To date none of the burlesqued advertisements has been paid for (even those with actual trademarks) but the publisher is still negotiating with companies who wish to pay to be made fun of.

Other Ballyhioo news, from Editor Norman Hume Anthony:

¶ Although it is no cheaper to subscribe than to buy each issue, and early announcements definitely urged readers not to subscribe, some 4,000 subscriptions were received. Among the subscribers: Julius Rosenwald, Mabel Walker Willebrandt, Truman Handy Newberry. Dr. Julius Klein, Norman Bel Geddes, Admiral Arthur Lee Willard.

¶ A coupon in the October issue burlesquing Curtis Publishing Co.’s offer to make extra money in spare time by selling subscriptions to Satevepost was signed and sent in by nearly 100 readers. (“He mailed Our Coupon 80 Years Ago—NOW He’s at the Head of the Line!—[Bread Line]”). Two coupon-bearers appeared at Ballyhoo’s office in person, went away satisfied with subscription blanks.

¶ The Gay Nineties photographs which illustrate many of the advertisements are obtained from Brown Bros., oldtime newsphoto agency of Manhattan. The picture of the young man in the “Faery Soap” ad of the current issue (“Whoops! I’m just curazy about Faery Soap!”) was taken from a French postcard.

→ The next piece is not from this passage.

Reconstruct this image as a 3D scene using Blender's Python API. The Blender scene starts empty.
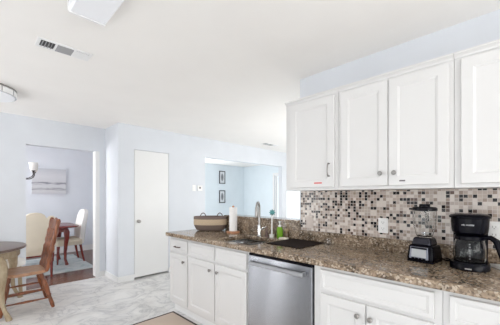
import bpy, bmesh, math, random
from mathutils import Vector, Matrix
random.seed(7)
C = bpy.context.scene.collection
PI = math.pi

# ------------------------------------------------------------------ camera, world, lights, exposure
cam_data = bpy.data.cameras.new('camera')
cam_data.sensor_width = 36.0
cam_data.lens = 278.0 * 36.0 / 500.0
cam_data.shift_y = 34.0 / 500.0
cam_data.clip_start = 0.05
cam = bpy.data.objects.new('camera', cam_data)
C.objects.link(cam)
cam.location = (0, 0, 1.33)
cam.rotation_euler = (PI/2, 0, -math.radians(45.3))
bpy.context.scene.camera = cam

world = bpy.data.worlds.new('sky')
bpy.context.scene.world = world
world.use_nodes = True
bg = world.node_tree.nodes['Background']
bg.inputs[0].default_value = (0.90, 0.95, 1.0, 1)
bg.inputs[1].default_value = 1.3

def area(name, loc, direction, sx, sy, power, col=(1, 1, 1)):
    l = bpy.data.lights.new(name, 'AREA')
    l.shape = 'RECTANGLE'; l.size = sx; l.size_y = sy; l.energy = power; l.color = col
    o = bpy.data.objects.new(name, l); C.objects.link(o)
    o.location = loc
    o.rotation_euler = Vector(direction).to_track_quat('-Z', 'Y').to_euler()
    return o
# fill lamps added at invented, unseen window openings to brighten the rooms
area('fill_kitchen_left', (-2.12, 0.3, 0.68), (1, 0, -0.35), 3.0, 1.1, 32, (1.0, 0.985, 0.965))
area('fill_kitchen_front', (0.2, -2.52, 1.4), (0, 1, 1.3), 3.0, 1.6, 100, (1.0, 0.98, 0.95))
area('fill_breakfast', (-2.12, 4.12, 1.3), (1, 0, 0.3), 0.15, 1.7, 24, (0.99, 0.985, 0.98))
area('fill_breakfast_side', (-2.12, 4.82, 1.3), (1, 0, 0.3), 0.13, 1.7, 20, (0.99, 0.985, 0.98))
area('fill_dining', (-2.12, 6.5, 1.4), (1, 0, 0.3), 1.6, 1.5, 120, (0.97, 0.975, 1.0))
area('fill_living', (5.0, 1.40, 1.4), (0, 1, 0.45), 3.6, 1.7, 66, (1.0, 0.97, 0.93))
area('fill_living_far', (4.4, 7.68, 1.4), (0.5, -1, 0.2), 1.6, 1.6, 70, (0.97, 0.985, 1.0))

vs = bpy.context.scene.view_settings
vs.view_transform = 'Standard'; vs.look = 'None'; vs.gamma = 1.0; vs.exposure = -0.03
vs.use_curve_mapping = False
cy = bpy.context.scene.cycles
cy.max_bounces = 14; cy.diffuse_bounces = 8; cy.glossy_bounces = 5; cy.transmission_bounces = 10
cy.sample_clamp_indirect = 4.0
cy.use_denoising = True

# ------------------------------------------------------------------ materials
def new_mat(name):
    m = bpy.data.materials.new(name); m.use_nodes = True
    nt = m.node_tree
    return m, nt, nt.nodes['Principled BSDF']

def tex_coord(nt, scale=(1, 1, 1), rot=(0, 0, 0), kind='Object'):
    tc = nt.nodes.new('ShaderNodeTexCoord'); mp = nt.nodes.new('ShaderNodeMapping')
    mp.inputs['Scale'].default_value = scale; mp.inputs['Rotation'].default_value = rot
    nt.links.new(tc.outputs[kind], mp.inputs['Vector'])
    return mp.outputs['Vector']

def ramp(nt, fac, stops, interp='LINEAR'):
    r = nt.nodes.new('ShaderNodeValToRGB'); r.color_ramp.interpolation = interp
    els = r.color_ramp.elements
    while len(els) < len(stops): els.new(0.5)
    for e, (p, c) in zip(els, stops):
        e.position = p; e.color = (c[0], c[1], c[2], 1)
    nt.links.new(fac, r.inputs['Fac'])
    return r.outputs['Color']

def noise(nt, vec, scale, detail=3, rough=0.5, dist=0.0):
    n = nt.nodes.new('ShaderNodeTexNoise')
    n.inputs['Scale'].default_value = scale; n.inputs['Detail'].default_value = detail
    n.inputs['Roughness'].default_value = rough; n.inputs['Distortion'].default_value = dist
    nt.links.new(vec, n.inputs['Vector'])
    return n.outputs['Fac']

def bump(nt, bsdf, height, strength=0.1, dist=0.01):
    b = nt.nodes.new('ShaderNodeBump'); b.inputs['Strength'].default_value = strength
    b.inputs['Distance'].default_value = dist
    nt.links.new(height, b.inputs['Height']); nt.links.new(b.outputs['Normal'], bsdf.inputs['Normal'])

def paint(name, col, rough=0.5, var=0.02, bscale=120, bstr=0.03, spec=0.5):
    m, nt, b = new_mat(name)
    v = tex_coord(nt)
    f = noise(nt, v, 3.0, 2)
    lo = [max(0, c*(1-var)) for c in col]; hi = [min(1, c*(1+var)) for c in col]
    nt.links.new(ramp(nt, f, [(0.3, lo), (0.7, hi)]), b.inputs['Base Color'])
    b.inputs['Roughness'].default_value = rough
    b.inputs['Specular IOR Level'].default_value = spec
    bump(nt, b, noise(nt, v, bscale, 2), bstr, 0.004)
    return m

def metal(name, col, rough=0.25, brushed=None):
    m, nt, b = new_mat(name)
    b.inputs['Metallic'].default_value = 1.0
    b.inputs['Roughness'].default_value = rough
    v = tex_coord(nt, brushed or (1, 1, 1))
    f = noise(nt, v, 40, 2)
    nt.links.new(ramp(nt, f, [(0.3, [c*0.94 for c in col]), (0.7, col)]), b.inputs['Base Color'])
    if brushed: bump(nt, b, f, 0.03, 0.002)
    return m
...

¶ Because publication has been speeded too fast (the current issue is dated November), the next issue may be dated “Octvember.”

¶ Editor Anthony’s friend, plump, baldheaded, Phil Rosa, who worked with him on Life and Judge, was recently hired. He comprises the Staff.

*Last year Gannett Co. earned net $964,746. For the first half of 1931 net earnings were $498,455 as compared with $578,688 for the same period last year. But the 1931 half-year earnings were eleven times the dividend requirement of the preferred stock then outstanding. With the sale of $1,000,000 additional preferred stock to the public, it is estimated that earnings for all of 1931 will be about five times the dividend requirement.